### MATERIAL PROVIDED
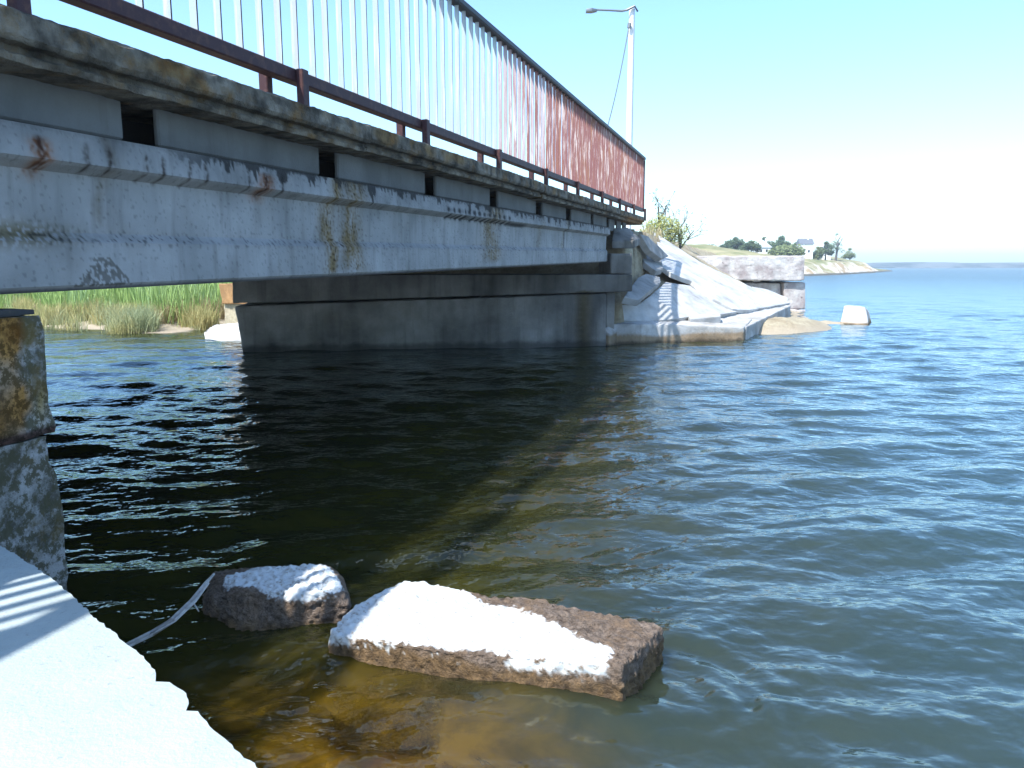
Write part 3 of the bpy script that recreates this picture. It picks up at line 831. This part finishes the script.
wp = [ground(x, y, .14)[:2] for x, y in ((218, 580), (226, 570), (262, 563), (330, 562), (345, 584), (318, 592), (283, 605), (272, 590), (252, 582))]
f = block_colour(wp, .03); f.zt = lambda P: np.full(len(P), .14)
tag(colour_obj(o, f), 'rounded dark concrete block half in bridge shade between quay and longer block', 'concrete block')
# driftwood stick
m_, n_, l_, p_ = M('bleached driftwood'); l_.new(R(n_, l_, N(n_, l_, 40, 5, .6, POS(n_)), [(.3, (.22, .2, .18)), (.7, (.5, .48, .45))]), p_.inputs['Base Color'])
bm = bmesh.new()
pa = [ground(118, 650, .06), ground(150, 634, .09), ground(172, 620, .12), ground(192, 601, .15), ground(206, 583, .17), ground(214, 574, .16)]
tube_bm(bm, pa, [.010, .010, .009, .009, .007, .004], 7)
tube_bm(bm, [p + np.array([.015, -.012, .004]) for p in pa[:5]], [.004, .006, .006, .006, .003], 6)
tube_bm(bm, [pa[3], pa[3] + np.array([.03, -.02, -.03])], [.004, .002], 5)
tag(finish_bm(bm, 'driftwood_stick', m_, None), 'thin bleached stick leaning from the quay slab onto the dark block', 'stick')

# ------------------------------------------------------------------ left bank: reeds, grass, stones
def leaf_mat(name, a, b, c=None, rough=.6, scale=3.0):
    m, n, l, p = M(name)
    col = MIX(n, l, R(n, l, N(n, l, scale, 6, .7, POS(n)), [(.35, 0.0), (.65, 1.0)]), a, b)
    if c: col = MIX(n, l, R(n, l, N(n, l, .9, 4, .6, POS(n)), [(.50, 0.0), (.62, .8)]), col, c)
    l.new(col, p.inputs['Base Color']); p.inputs['Roughness'].default_value = rough
    tl = n.new('ShaderNodeBsdfTranslucent'); l.new(col, tl.inputs[0])
    mx = n.new('ShaderNodeMixShader'); mx.inputs[0].default_value = .3
    l.new(p.outputs[0], mx.inputs[1]); l.new(tl.outputs[0], mx.inputs[2])
    l.new(mx.outputs[0], n['Material Output'].inputs[0])
    return m
MAT['reed'] = leaf_mat('green reed', (.20, .31, .08), (.34, .46, .16), (.30, .42, .22))
MAT['straw'] = leaf_mat('straw grass', (.48, .40, .18), (.36, .36, .15), (.30, .36, .21))
MAT['pink'] = leaf_mat('reddish dry grass', (.40, .28, .17), (.34, .30, .14), (.42, .36, .22))
MAT['drygrass'] = leaf_mat('dry slope grass', (.46, .38, .22), (.34, .28, .14), (.26, .28, .12))
def blades(name, mat, spots, hgt, wid, seed, lean=.25):
    rr = random.Random(seed)
    V, Fc = [], []
    for (x, y, z) in spots:
        h = hgt * rr.uniform(.55, 1.15); a = rr.uniform(0, 6.28); w = wid * rr.uniform(.6, 1.3)
        dx, dy = math.cos(a) * w, math.sin(a) * w
        lx, ly = rr.gauss(0, lean) * h, rr.gauss(0, lean) * h
        i = len(V)
        V += [(x - dx, y - dy, z - .03), (x + dx, y + dy, z - .03), (x + dx * .8 + lx * .35, y + dy * .8 + ly * .35, z + h * .6), (x - dx * .8 + lx * .35, y - dy * .8 + ly * .35, z + h * .6), (x + lx, y + ly, z + h)]
        Fc += [(i, i + 1, i + 2, i + 3), (i + 3, i + 2, i + 4)]
    return link_mesh(name, mesh_py(name, V, Fc), mat)
def scatter(n, xr, yr, seed, ok, clump=0.0):
    rr = np.random.RandomState(seed)
    x = rr.uniform(*xr, n * 3); y = rr.uniform(*yr, n * 3)
    if clump:
        keep = np.array([noise.noise(Vector((a * 1.1, b * 1.1, seed))) > -clump + rr.rand() * .3 for a, b in zip(x, y)]); x, y = x[keep], y[keep]
    k = ok(x, y); x, y = x[k][:n], y[k][:n]
    return list(zip(x, y, bank_z(x, y)))
LD = lambda x, y: sdist(x, y, LAND)
qof = lambda x, y: x * NR[0] + y * NR[1]
o = blades('reed_bed', MAT['reed'], scatter(30000, (-30, -4.4), (16.6, 30), 1, lambda x, y: (LD(x, y) > .9 + .5 * np.sin(x * 2)) & (qof(x, y) < -8.6)), 1.2, .009, 1)
tag(o, 'tall green reeds filling the far bank beneath the bridge', 'reeds', kind='stuff')
o = blades('straw_grass', MAT['straw'], scatter(16000, (-12, -5.6), (15, 19.5), 2, lambda x, y: (LD(x, y) > -.3) & (LD(x, y) < 1.3 + .5 * np.sin(x * 3)) & (x < -6.3), .1), .44, .0055, 2, .32)
tag(o, 'yellow dry grass fringe along the left waterline', 'grass', kind='stuff')
o = blades('red_grass', MAT['pink'], scatter(7000, (-7.4, -3.8), (15.4, 21), 3, lambda x, y: (LD(x, y) > .8) & (qof(x, y) < -7.6) & (x > -7.4), .1), .42, .006, 3, .32)
tag(o, 'reddish dry grass behind the sand patch left of the abutment', 'grass', kind='stuff')
o = blades('slope_grass', MAT['drygrass'], scatter(9000, (2.5, 9.5), (18.5, 32), 4, lambda x, y: (LD(x, y) > .7) & (qof(x, y) > -2.6) & (slope_z(x, y) - .16 < bank_z(x, y) - .02), .15), .26, .010, 4)
tag(o, 'dry yellow grass on the bank above the old stone block', 'grass', kind='stuff')
def rubble(name, px, Y, th, seed, label, mat, cat='rubble', group=None, amp=.04):
    top = [at(x, y, yy) for (x, y), yy in zip(px, Y)]
    o = prism(top, [p - np.array([0, 0, th]) for p in top], name, mat, None, .06, amp, seed, .03, 40)
    if mat in (MAT['slab'], MAT['kerb']): colour_obj(o, one(1.1))
    return tag(o, label, cat, group)
rubble('rubble_slab', [(204, 331), (215, 324), (243, 322), (250, 330), (246, 343), (226, 341), (207, 339)], [14.4, 15.4, 15.6, 14.6, 13.9, 14.0, 14.2], .3, 71., 'white rubble slab at the water beside the left end of the abutment', MAT['slab'])
a, b = at(219, 284, 16.2), at(246, 283, 15.2); dv = np.array([.1, .7, 0])
o = prism([a, b, b + dv, a + dv], [at(222, 304, 16.2), at(250, 304, 15.2), at(250, 304, 15.2) + dv, at(222, 304, 16.2) + dv], 'stone_block', MAT['rusty'], None, .08, .03, 72., .02, 40)
tag(o, 'orange weathered stone block resting behind the left end of the abutment', 'stone block')
o = prism([at(224, 302, 16.3), at(250, 302, 15.4), at(250, 302, 15.4) + dv, at(224, 302, 16.3) + dv], [at(224, 302, 16.3) * np.array([1, 1, 0]), at(250, 302, 15.4) * np.array([1, 1, 0]), (at(250, 302, 15.4) + dv) * np.array([1, 1, 0]), (at(224, 302, 16.3) + dv) * np.array([1, 1, 0])], 'earth_mound', MAT['bank'], None, .12, .06, 73., .05)
tag(o, kind='structure')
bush_mat = leaf_mat('rusty dock leaves', (.24, .12, .05), (.32, .2, .09))

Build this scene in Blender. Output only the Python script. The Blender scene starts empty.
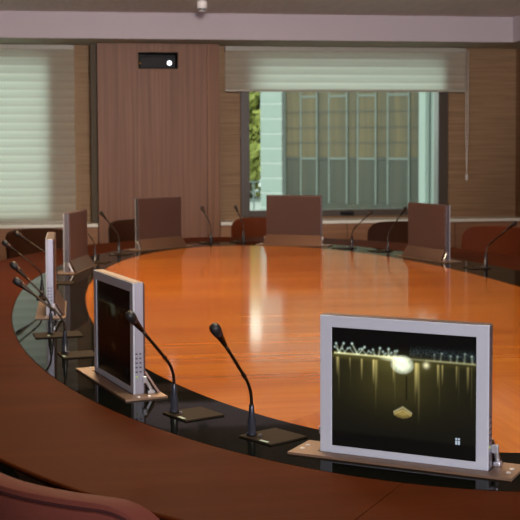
import bpy, bmesh, math, random
from mathutils import Vector, Matrix
import numpy as np
random.seed(7)
R = math.radians
S = bpy.context.scene
COL = S.collection

# ------------------------------------------------------------------ materials
def mat(name, base=(.5,.5,.5), rough=.5, metal=0., spec=.5, coat=0., coat_rough=.1):
    m = bpy.data.materials.new(name); m.use_nodes = True
    b = m.node_tree.nodes['Principled BSDF']
    b.inputs['Base Color'].default_value = (*base, 1)
    b.inputs['Roughness'].default_value = rough
    b.inputs['Metallic'].default_value = metal
    b.inputs['Specular IOR Level'].default_value = spec
    b.inputs['Coat Weight'].default_value = coat
    b.inputs['Coat Roughness'].default_value = coat_rough
    return m

def N(m, t, **kw):
    n = m.node_tree.nodes.new(t)
    for k, v in kw.items(): setattr(n, k, v)
    return n

def L(m, a, b): m.node_tree.links.new(a, b)

def ramp(m, stops):
    r = N(m, 'ShaderNodeValToRGB'); e = r.color_ramp.elements
    while len(e) < len(stops): e.new(.5)
    for el, (p, c) in zip(e, stops): el.position = p; el.color = (*c, 1)
    return r

def grain(m, scale, stops, nscale=1., detail=5., rough=.6, bump=0., rot=(0,0,0)):
    """streaky noise in object space, stretched along the axis with the small scale"""
    tc = N(m, 'ShaderNodeTexCoord'); mp = N(m, 'ShaderNodeMapping'); no = N(m, 'ShaderNodeTexNoise')
    mp.inputs['Scale'].default_value = scale; mp.inputs['Rotation'].default_value = rot
    no.inputs['Scale'].default_value = nscale; no.inputs['Detail'].default_value = detail
    no.inputs['Roughness'].default_value = rough
    L(m, tc.outputs['Object'], mp.inputs['Vector']); L(m, mp.outputs['Vector'], no.inputs['Vector'])
    r = ramp(m, stops); L(m, no.outputs['Fac'], r.inputs['Fac'])
    b = m.node_tree.nodes['Principled BSDF']
    L(m, r.outputs['Color'], b.inputs['Base Color'])
    if bump:
        bp = N(m, 'ShaderNodeBump'); bp.inputs['Strength'].default_value = bump; bp.inputs['Distance'].default_value = .002
        L(m, no.outputs['Fac'], bp.inputs['Height']); L(m, bp.outputs['Normal'], b.inputs['Normal'])
    return no, r, tc, mp

# orange veneer: grain runs across the room, with a mitred field at the near end running lengthwise
M_disc = mat('orange_veneer', rough=.10, spec=.6)
def disc_nodes(m):
    tc = N(m, 'ShaderNodeTexCoord'); sx = N(m, 'ShaderNodeSeparateXYZ'); L(m, tc.outputs['Object'], sx.inputs[0])
    def noise(scale, rot=0):
        mp = N(m, 'ShaderNodeMapping'); mp.inputs['Scale'].default_value = scale; mp.inputs['Rotation'].default_value = (0,0,rot)
        no = N(m, 'ShaderNodeTexNoise'); no.inputs['Scale'].default_value = 1; no.inputs['Detail'].default_value = 4
        no.inputs['Roughness'].default_value = .5; no.inputs['Distortion'].default_value = .4
        L(m, tc.outputs['Object'], mp.inputs['Vector']); L(m, mp.outputs['Vector'], no.inputs['Vector'])
        return no
    n1 = noise((.55, 6.5, 1)); n2 = noise((11., 1., 1), R(12)); n3 = noise((1.6, 26., 1)); n4 = noise((44., 2.4, 1), R(12))
    ab = N(m, 'ShaderNodeMath', operation='ABSOLUTE'); L(m, sx.outputs['X'], ab.inputs[0])
    ad = N(m, 'ShaderNodeMath', operation='ADD'); L(m, ab.outputs[0], ad.inputs[0]); L(m, sx.outputs['Y'], ad.inputs[1])
    lt = N(m, 'ShaderNodeMath', operation='LESS_THAN'); L(m, ad.outputs[0], lt.inputs[0]); lt.inputs[1].default_value = -1.815
    mx = N(m, 'ShaderNodeMix', data_type='FLOAT'); L(m, lt.outputs[0], mx.inputs[0]); L(m, n1.outputs['Fac'], mx.inputs[2]); L(m, n2.outputs['Fac'], mx.inputs[3])
    mf = N(m, 'ShaderNodeMix', data_type='FLOAT'); L(m, lt.outputs[0], mf.inputs[0]); L(m, n3.outputs['Fac'], mf.inputs[2]); L(m, n4.outputs['Fac'], mf.inputs[3])
    mm = N(m, 'ShaderNodeMix', data_type='FLOAT'); mm.inputs[0].default_value = .38; L(m, mx.outputs[0], mm.inputs[2]); L(m, mf.outputs[0], mm.inputs[3])
    r = ramp(m, [(.28, (.37,.086,.005)), (.44, (.47,.127,.008)), (.56, (.55,.168,.012)), (.72, (.66,.225,.022))])
    L(m, mm.outputs[0], r.inputs['Fac'])
    L(m, r.outputs['Color'], m.node_tree.nodes['Principled BSDF'].inputs['Base Color'])
disc_nodes(M_disc)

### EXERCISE
Using the entries above, transcribe every line from the line containing "Build this scene" through the line containing "return no, r, tc, mp". Do not copy pictures.

### SOLUTION TO THE EXERCISE
Build this scene in Blender. Output only the Python script. The Blender scene starts empty.
import bpy, bmesh, math, random
from mathutils import Vector, Matrix
import numpy as np
random.seed(7)
R = math.radians
S = bpy.context.scene
COL = S.collection

# ------------------------------------------------------------------ materials
def mat(name, base=(.5,.5,.5), rough=.5, metal=0., spec=.5, coat=0., coat_rough=.1):
    m = bpy.data.materials.new(name); m.use_nodes = True
    b = m.node_tree.nodes['Principled BSDF']
    b.inputs['Base Color'].default_value = (*base, 1)
    b.inputs['Roughness'].default_value = rough
    b.inputs['Metallic'].default_value = metal
    b.inputs['Specular IOR Level'].default_value = spec
    b.inputs['Coat Weight'].default_value = coat
    b.inputs['Coat Roughness'].default_value = coat_rough
    return m

def N(m, t, **kw):
    n = m.node_tree.nodes.new(t)
    for k, v in kw.items(): setattr(n, k, v)
    return n

def L(m, a, b): m.node_tree.links.new(a, b)

def ramp(m, stops):
    r = N(m, 'ShaderNodeValToRGB'); e = r.color_ramp.elements
    while len(e) < len(stops): e.new(.5)
    for el, (p, c) in zip(e, stops): el.position = p; el.color = (*c, 1)
    return r

def grain(m, scale, stops, nscale=1., detail=5., rough=.6, bump=0., rot=(0,0,0)):
    """streaky noise in object space, stretched along the axis with the small scale"""
    tc = N(m, 'ShaderNodeTexCoord'); mp = N(m, 'ShaderNodeMapping'); no = N(m, 'ShaderNodeTexNoise')
    mp.inputs['Scale'].default_value = scale; mp.inputs['Rotation'].default_value = rot
    no.inputs['Scale'].default_value = nscale; no.inputs['Detail'].default_value = detail
    no.inputs['Roughness'].default_value = rough
    L(m, tc.outputs['Object'], mp.inputs['Vector']); L(m, mp.outputs['Vector'], no.inputs['Vector'])
    r = ramp(m, stops); L(m, no.outputs['Fac'], r.inputs['Fac'])
    b = m.node_tree.nodes['Principled BSDF']
    L(m, r.outputs['Color'], b.inputs['Base Color'])
    if bump:
        bp = N(m, 'ShaderNodeBump'); bp.inputs['Strength'].default_value = bump; bp.inputs['Distance'].default_value = .002
        L(m, no.outputs['Fac'], bp.inputs['Height']); L(m, bp.outputs['Normal'], b.inputs['Normal'])
    return no, r, tc, mp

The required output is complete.